Sunday, December 02, 2007

Oil Cost Averaging

As posted on

As of the writing of this article the price of oil has dropped from almost $100 to about $88 in one week. There is still plenty of uncertainty in the market, however, and counting for wars, attacks, natural disasters, and just standard complications in getting enough oil from the pumps to the refineries to the gas stations to your car, we can say that the one certainty is uncertainty. Prices will fluctuate, we just do not know when, by how much or in which direction. So this begs the question: Do these circumstances have any opportunity for saving money? As a matter of fact, they might.

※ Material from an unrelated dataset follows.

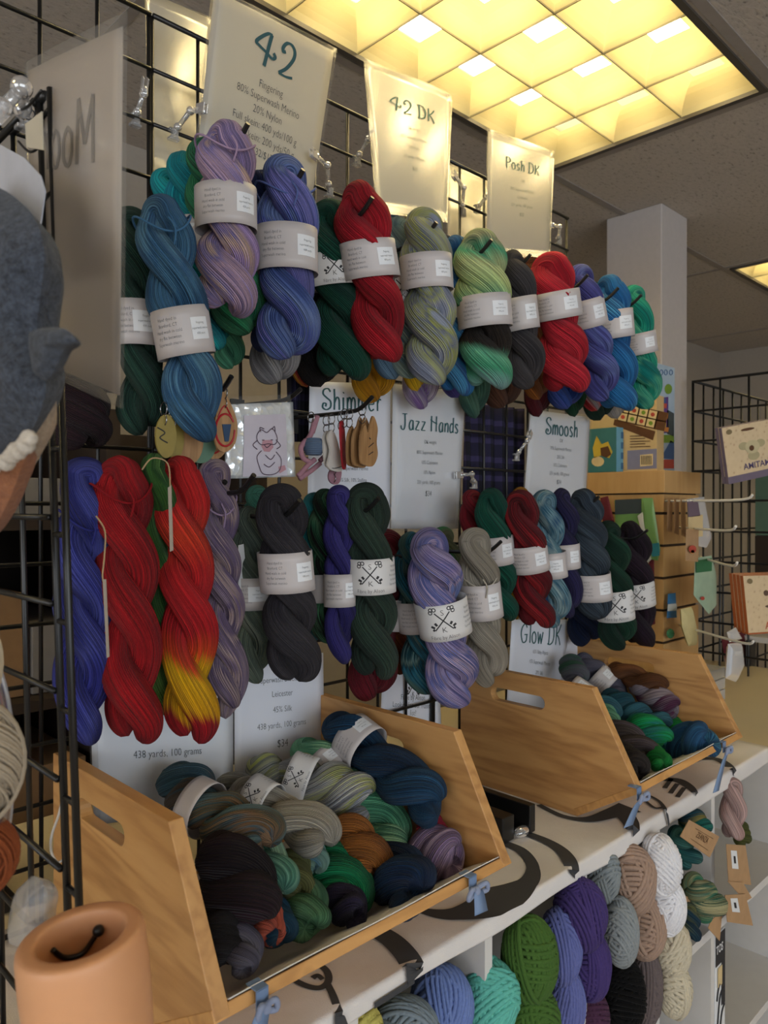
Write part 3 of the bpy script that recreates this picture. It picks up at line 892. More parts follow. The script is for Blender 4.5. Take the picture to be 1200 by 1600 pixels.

For those of you who have invested in stock for a while (or have seen Boiler Room one too many times), Dollar Cost Averaging might be a familiar term. For most of us it is not. Dollar Cost Averaging is an investing strategy, attractive because it can maximize revenue but can be applied very passively over time. The general idea is that you invest a set amount, say $100, every month in a certain stock (or group of stocks, or fund, etc). If the stock is cheap, say $20 per share, you will be buying 5 shares, but if it climbs up to $25 per share, and therefore is more expensive, you will only be buying 4 shares. This means you will be buying more of the stock when it is cheap and less of it when it is more expensive.

How do we apply this to gas (or petrol if you’re in Britain)? One way would be to establish a certain amount. For example, when gas was at its cheapest point this year, I could fill the gas tank in my car for about $25. Price has been fluctuating a great deal in the meantime, so at times it could cost me close to $40 to fill up my tank. On the other hand, I realized that no matter what the price was when I filled up the tank, a day or two later it would usually be quite different.

So if I choose to constantly spend $25, I know at best I will be able to fill the tank. But when gas is more expensive, I will be buying less of it and if it then becomes cheaper, I will buy more. Applied in the long term, therefore, this simple and passive method should allow me to maximize the amount of gas I buy at lower prices, while minimizing the amount I buy at higher prices. This can be a handy way of averaging out your cost of gas.